> _TO BE DONE_: Without altering anything, output the material below.

>> BEGIN

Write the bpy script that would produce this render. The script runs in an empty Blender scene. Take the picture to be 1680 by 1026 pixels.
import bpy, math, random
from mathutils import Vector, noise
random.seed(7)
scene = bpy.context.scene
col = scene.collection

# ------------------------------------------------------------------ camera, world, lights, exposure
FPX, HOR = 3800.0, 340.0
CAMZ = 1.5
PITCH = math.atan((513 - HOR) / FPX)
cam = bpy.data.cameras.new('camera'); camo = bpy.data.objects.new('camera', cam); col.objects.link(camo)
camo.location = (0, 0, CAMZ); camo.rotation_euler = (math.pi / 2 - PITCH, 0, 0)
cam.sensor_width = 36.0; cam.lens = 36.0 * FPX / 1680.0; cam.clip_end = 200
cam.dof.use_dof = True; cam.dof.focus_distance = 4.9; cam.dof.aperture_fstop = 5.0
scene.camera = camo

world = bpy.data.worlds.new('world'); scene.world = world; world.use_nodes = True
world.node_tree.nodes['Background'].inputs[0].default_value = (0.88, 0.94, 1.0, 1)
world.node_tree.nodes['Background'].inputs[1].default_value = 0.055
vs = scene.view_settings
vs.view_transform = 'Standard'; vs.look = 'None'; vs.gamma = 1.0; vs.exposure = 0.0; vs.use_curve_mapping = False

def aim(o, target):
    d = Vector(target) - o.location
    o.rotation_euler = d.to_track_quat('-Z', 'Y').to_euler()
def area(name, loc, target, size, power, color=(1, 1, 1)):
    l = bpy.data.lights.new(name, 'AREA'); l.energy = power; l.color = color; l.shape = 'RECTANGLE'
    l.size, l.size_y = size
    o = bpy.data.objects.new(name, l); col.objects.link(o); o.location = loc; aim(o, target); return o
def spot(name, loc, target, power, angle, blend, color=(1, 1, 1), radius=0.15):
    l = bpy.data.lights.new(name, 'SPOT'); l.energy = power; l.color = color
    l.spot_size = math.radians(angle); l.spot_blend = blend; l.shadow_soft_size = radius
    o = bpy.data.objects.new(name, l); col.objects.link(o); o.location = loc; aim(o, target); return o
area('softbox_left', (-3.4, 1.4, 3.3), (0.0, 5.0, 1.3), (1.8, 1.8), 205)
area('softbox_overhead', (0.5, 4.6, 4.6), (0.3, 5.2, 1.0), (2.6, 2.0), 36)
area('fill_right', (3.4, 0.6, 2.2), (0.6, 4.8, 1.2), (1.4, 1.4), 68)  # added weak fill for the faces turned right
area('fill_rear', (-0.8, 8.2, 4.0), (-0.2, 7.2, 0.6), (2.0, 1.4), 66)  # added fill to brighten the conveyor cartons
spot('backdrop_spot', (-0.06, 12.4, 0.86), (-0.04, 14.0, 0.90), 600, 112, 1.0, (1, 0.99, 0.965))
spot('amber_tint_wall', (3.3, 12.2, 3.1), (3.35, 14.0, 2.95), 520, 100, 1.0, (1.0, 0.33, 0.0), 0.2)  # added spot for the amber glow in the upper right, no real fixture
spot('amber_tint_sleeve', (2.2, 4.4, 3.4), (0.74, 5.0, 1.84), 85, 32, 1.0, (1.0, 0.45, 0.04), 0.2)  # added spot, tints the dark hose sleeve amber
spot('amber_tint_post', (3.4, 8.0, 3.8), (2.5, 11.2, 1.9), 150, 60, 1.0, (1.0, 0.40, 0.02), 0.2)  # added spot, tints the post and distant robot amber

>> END

> _THE SOLUTION_:
Write the bpy script that would produce this render. The script runs in an empty Blender scene. Take the picture to be 1680 by 1026 pixels.
import bpy, math, random
from mathutils import Vector, noise
random.seed(7)
scene = bpy.context.scene
col = scene.collection

# ------------------------------------------------------------------ camera, world, lights, exposure
FPX, HOR = 3800.0, 340.0
CAMZ = 1.5
PITCH = math.atan((513 - HOR) / FPX)
cam = bpy.data.cameras.new('camera'); camo = bpy.data.objects.new('camera', cam); col.objects.link(camo)
camo.location = (0, 0, CAMZ); camo.rotation_euler = (math.pi / 2 - PITCH, 0, 0)
cam.sensor_width = 36.0; cam.lens = 36.0 * FPX / 1680.0; cam.clip_end = 200
cam.dof.use_dof = True; cam.dof.focus_distance = 4.9; cam.dof.aperture_fstop = 5.0
scene.camera = camo

world = bpy.data.worlds.new('world'); scene.world = world; world.use_nodes = True
world.node_tree.nodes['Background'].inputs[0].default_value = (0.88, 0.94, 1.0, 1)
world.node_tree.nodes['Background'].inputs[1].default_value = 0.055
vs = scene.view_settings
vs.view_transform = 'Standard'; vs.look = 'None'; vs.gamma = 1.0; vs.exposure = 0.0; vs.use_curve_mapping = False

def aim(o, target):
    d = Vector(target) - o.location
    o.rotation_euler = d.to_track_quat('-Z', 'Y').to_euler()
def area(name, loc, target, size, power, color=(1, 1, 1)):
    l = bpy.data.lights.new(name, 'AREA'); l.energy = power; l.color = color; l.shape = 'RECTANGLE'
    l.size, l.size_y = size
    o = bpy.data.objects.new(name, l); col.objects.link(o); o.location = loc; aim(o, target); return o
def spot(name, loc, target, power, angle, blend, color=(1, 1, 1), radius=0.15):
    l = bpy.data.lights.new(name, 'SPOT'); l.energy = power; l.color = color
    l.spot_size = math.radians(angle); l.spot_blend = blend; l.shadow_soft_size = radius
    o = bpy.data.objects.new(name, l); col.objects.link(o); o.location = loc; aim(o, target); return o
area('softbox_left', (-3.4, 1.4, 3.3), (0.0, 5.0, 1.3), (1.8, 1.8), 205)
area('softbox_overhead', (0.5, 4.6, 4.6), (0.3, 5.2, 1.0), (2.6, 2.0), 36)
area('fill_right', (3.4, 0.6, 2.2), (0.6, 4.8, 1.2), (1.4, 1.4), 68)  # added weak fill for the faces turned right
area('fill_rear', (-0.8, 8.2, 4.0), (-0.2, 7.2, 0.6), (2.0, 1.4), 66)  # added fill to brighten the conveyor cartons
spot('backdrop_spot', (-0.06, 12.4, 0.86), (-0.04, 14.0, 0.90), 600, 112, 1.0, (1, 0.99, 0.965))
spot('amber_tint_wall', (3.3, 12.2, 3.1), (3.35, 14.0, 2.95), 520, 100, 1.0, (1.0, 0.33, 0.0), 0.2)  # added spot for the amber glow in the upper right, no real fixture
spot('amber_tint_sleeve', (2.2, 4.4, 3.4), (0.74, 5.0, 1.84), 85, 32, 1.0, (1.0, 0.45, 0.04), 0.2)  # added spot, tints the dark hose sleeve amber
spot('amber_tint_post', (3.4, 8.0, 3.8), (2.5, 11.2, 1.9), 150, 60, 1.0, (1.0, 0.40, 0.02), 0.2)  # added spot, tints the post and distant robot amber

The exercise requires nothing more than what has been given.